Pour trouver le point fixe de la dissolution, il faut toujours commencer à sonder de bonne heure une cuve, sur-tout la premiere, afin de ne pas être surpris, & s’attacher également à la qualité de l’eau comme à celle du grain, & répéter cette inspection toutes les quatre heures. Trois visites suffisent ; par exemple, quand on a sondé la cuve pour la première fois, s’il reste, je suppose, encore dix heures à fermenter, & qu’on aille, quatre heures après, faire la seconde visite, on sait à quoi s’en tenir pour la troisième.

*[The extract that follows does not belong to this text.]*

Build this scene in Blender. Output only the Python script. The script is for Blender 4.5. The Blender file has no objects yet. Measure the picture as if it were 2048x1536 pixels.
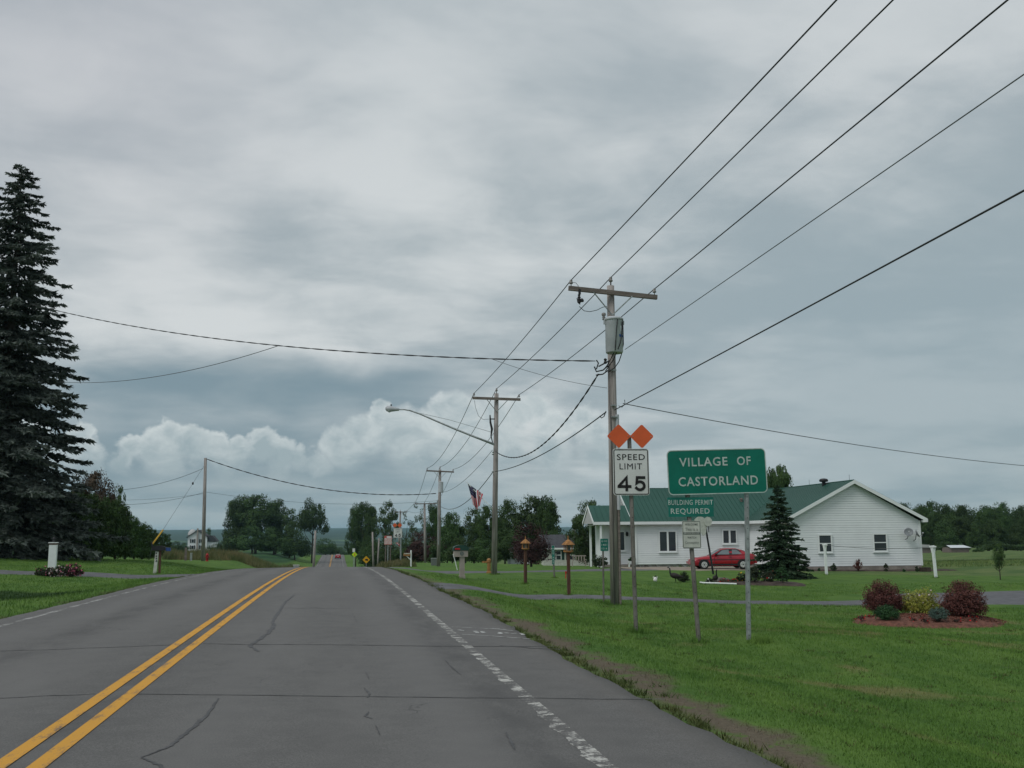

Lorsqu’on fait ces visites de loin en loin, les changemens frappent la vue d’une manière plus décidée. Si à la troisième visite de la cuve elle se trouvoit passée, il n’est pas douteux qu’on s’en appercevroit à l’eau, & on pourroit estimer & calculer son excès par la visite précédente. Dans ce cas, l’eau ne présente plus ce verd vif ; il règne à sa place un verd sale ou un jaune pâle, marques évidentes de son excès ; l’eau même qui rejaillit sur les mains n’y fait aucune impression ; tandis que si la pourriture n’a pas été assez forte, chaque goutte d’eau fait sur les mains une impression si grande, que pour l’effacer, il faut les laver plusieurs fois de suite avec du savon.